The basic proposition advanced is that a firm’s rate of new product development is a positive function of the number of strategic alliances it has entered. However, the relationship between strategic partnerships and the rate of new product development may be nonlinear. Specifically, although strategic alliances may initially positively affect the rate of new product development, this relationship may exhibit diminishing returns. Moreover, negative returns may set in past some point. Thus, the relationship between the number of alliances and the rate of new product development may be an inverted U-shape.

Two reasons can be given to support such a relationship:

First, not all alliances will make an equal contribution to increasing the rate of new product development. The economic “law” of diminishing returns suggests that the more associations a firm engages in, the more likely it is to enter some alliances whose marginal contribution is relatively minor. Such a phenomenon on its own is enough to suggest diminishing returns.

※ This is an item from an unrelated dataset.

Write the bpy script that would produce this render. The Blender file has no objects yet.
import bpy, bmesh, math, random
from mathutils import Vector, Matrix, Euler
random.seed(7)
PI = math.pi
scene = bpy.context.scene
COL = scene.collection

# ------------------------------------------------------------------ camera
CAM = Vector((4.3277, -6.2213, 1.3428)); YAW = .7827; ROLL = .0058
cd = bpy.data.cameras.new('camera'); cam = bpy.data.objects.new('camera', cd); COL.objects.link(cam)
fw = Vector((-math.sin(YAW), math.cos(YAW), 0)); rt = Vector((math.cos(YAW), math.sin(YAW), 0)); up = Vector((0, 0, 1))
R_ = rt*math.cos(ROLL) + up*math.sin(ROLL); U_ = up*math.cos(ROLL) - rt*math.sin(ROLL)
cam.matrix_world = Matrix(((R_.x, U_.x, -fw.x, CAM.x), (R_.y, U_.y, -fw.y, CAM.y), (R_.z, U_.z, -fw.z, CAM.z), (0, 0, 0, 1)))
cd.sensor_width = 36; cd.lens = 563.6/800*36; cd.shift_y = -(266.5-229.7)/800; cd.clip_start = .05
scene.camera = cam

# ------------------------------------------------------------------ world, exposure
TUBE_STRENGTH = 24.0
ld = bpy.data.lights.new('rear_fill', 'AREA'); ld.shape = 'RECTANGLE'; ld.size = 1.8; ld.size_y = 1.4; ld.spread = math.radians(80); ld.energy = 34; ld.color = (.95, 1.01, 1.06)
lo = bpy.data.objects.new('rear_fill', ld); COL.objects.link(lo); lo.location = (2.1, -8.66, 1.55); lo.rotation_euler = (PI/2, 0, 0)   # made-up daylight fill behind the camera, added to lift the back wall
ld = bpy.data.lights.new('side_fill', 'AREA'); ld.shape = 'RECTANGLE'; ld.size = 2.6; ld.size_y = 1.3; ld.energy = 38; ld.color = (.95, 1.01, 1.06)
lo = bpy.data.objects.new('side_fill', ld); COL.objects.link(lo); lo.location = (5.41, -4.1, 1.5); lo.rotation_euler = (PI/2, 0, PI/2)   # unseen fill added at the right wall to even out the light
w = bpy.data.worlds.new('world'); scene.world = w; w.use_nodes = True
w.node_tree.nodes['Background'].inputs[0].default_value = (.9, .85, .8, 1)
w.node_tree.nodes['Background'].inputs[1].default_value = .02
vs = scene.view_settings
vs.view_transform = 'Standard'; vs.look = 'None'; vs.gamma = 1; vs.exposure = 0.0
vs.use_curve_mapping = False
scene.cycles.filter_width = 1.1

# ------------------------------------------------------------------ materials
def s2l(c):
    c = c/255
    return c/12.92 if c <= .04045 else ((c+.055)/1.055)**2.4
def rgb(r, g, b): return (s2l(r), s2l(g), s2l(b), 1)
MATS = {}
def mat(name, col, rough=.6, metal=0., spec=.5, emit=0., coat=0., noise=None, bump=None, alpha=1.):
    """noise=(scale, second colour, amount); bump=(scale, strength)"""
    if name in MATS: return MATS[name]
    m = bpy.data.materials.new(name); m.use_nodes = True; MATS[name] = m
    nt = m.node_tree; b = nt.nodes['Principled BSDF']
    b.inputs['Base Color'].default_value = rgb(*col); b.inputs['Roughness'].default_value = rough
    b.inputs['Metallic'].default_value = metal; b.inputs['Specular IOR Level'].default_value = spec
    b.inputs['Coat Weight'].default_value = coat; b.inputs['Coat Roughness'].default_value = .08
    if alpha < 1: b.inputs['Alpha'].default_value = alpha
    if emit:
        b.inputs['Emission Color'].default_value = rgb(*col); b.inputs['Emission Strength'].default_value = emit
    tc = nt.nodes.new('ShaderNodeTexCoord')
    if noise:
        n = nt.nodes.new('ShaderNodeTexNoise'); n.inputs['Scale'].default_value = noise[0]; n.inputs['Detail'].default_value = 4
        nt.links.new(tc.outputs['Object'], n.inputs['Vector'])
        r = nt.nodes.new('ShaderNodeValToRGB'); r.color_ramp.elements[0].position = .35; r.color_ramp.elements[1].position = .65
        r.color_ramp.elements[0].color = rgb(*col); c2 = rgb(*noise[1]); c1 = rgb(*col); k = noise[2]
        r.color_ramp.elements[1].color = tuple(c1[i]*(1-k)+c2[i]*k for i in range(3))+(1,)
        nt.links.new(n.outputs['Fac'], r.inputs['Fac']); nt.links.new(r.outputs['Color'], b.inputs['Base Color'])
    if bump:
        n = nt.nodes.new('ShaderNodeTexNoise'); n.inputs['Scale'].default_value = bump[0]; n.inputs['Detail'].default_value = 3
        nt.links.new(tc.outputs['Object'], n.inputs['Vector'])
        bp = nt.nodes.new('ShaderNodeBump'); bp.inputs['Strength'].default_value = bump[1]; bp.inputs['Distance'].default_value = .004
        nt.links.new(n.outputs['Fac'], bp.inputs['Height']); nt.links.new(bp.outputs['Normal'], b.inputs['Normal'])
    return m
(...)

Second, gaining access to complementary assets through strategic alliances is not without risks. Malperformance may occur when the firm discovers that the complementary assets provided by the partner are a poor match, fail to live up to the promises made by the partner, or a partner may opportunistically exploit an alliance, expropriating the firm’s know-how while providing little in return. 

These problems arise because the effectiveness with which the firm can select and manage alliance partners is likely to be negatively related to the number of alliances the firm is working on. Due to information processing requirements, the quality of partner search and the ability to monitor the partners’ actions will decline as the firm increases the number of alliances in which it is involved. This reasoning leads to a prediction that past some point, partnerships will be increasingly vulnerable to malperformance. This raises the possibility of diminishing returns to the number of alliances and negative returns as the number of alliances increases past some critical point.

This proposed relationship between alliances and new product development was tested on a sample of 132 biotechnology firms. The results provide strong evidence to support the inverted U-shaped relationship between the number of strategic alliances and the rate of new product development. Therefore, strategic partnerships are positively related to new product development at low levels. Still, as the number of alliances increases, the benefits begin to decrease, and at high levels, the costs of an additional alliance outweigh the benefits.

Product Development

Conclusion

The whole process of NPD has several stages: Idea Generation, Idea Screening, Concept Development, Testing, Business Analysis, Beta Testing, Market Testing, Technical Implementation, Commercialization, and finally, New Product Pricing. Once NPD goes through all these stages, a new product is created and ready for sale.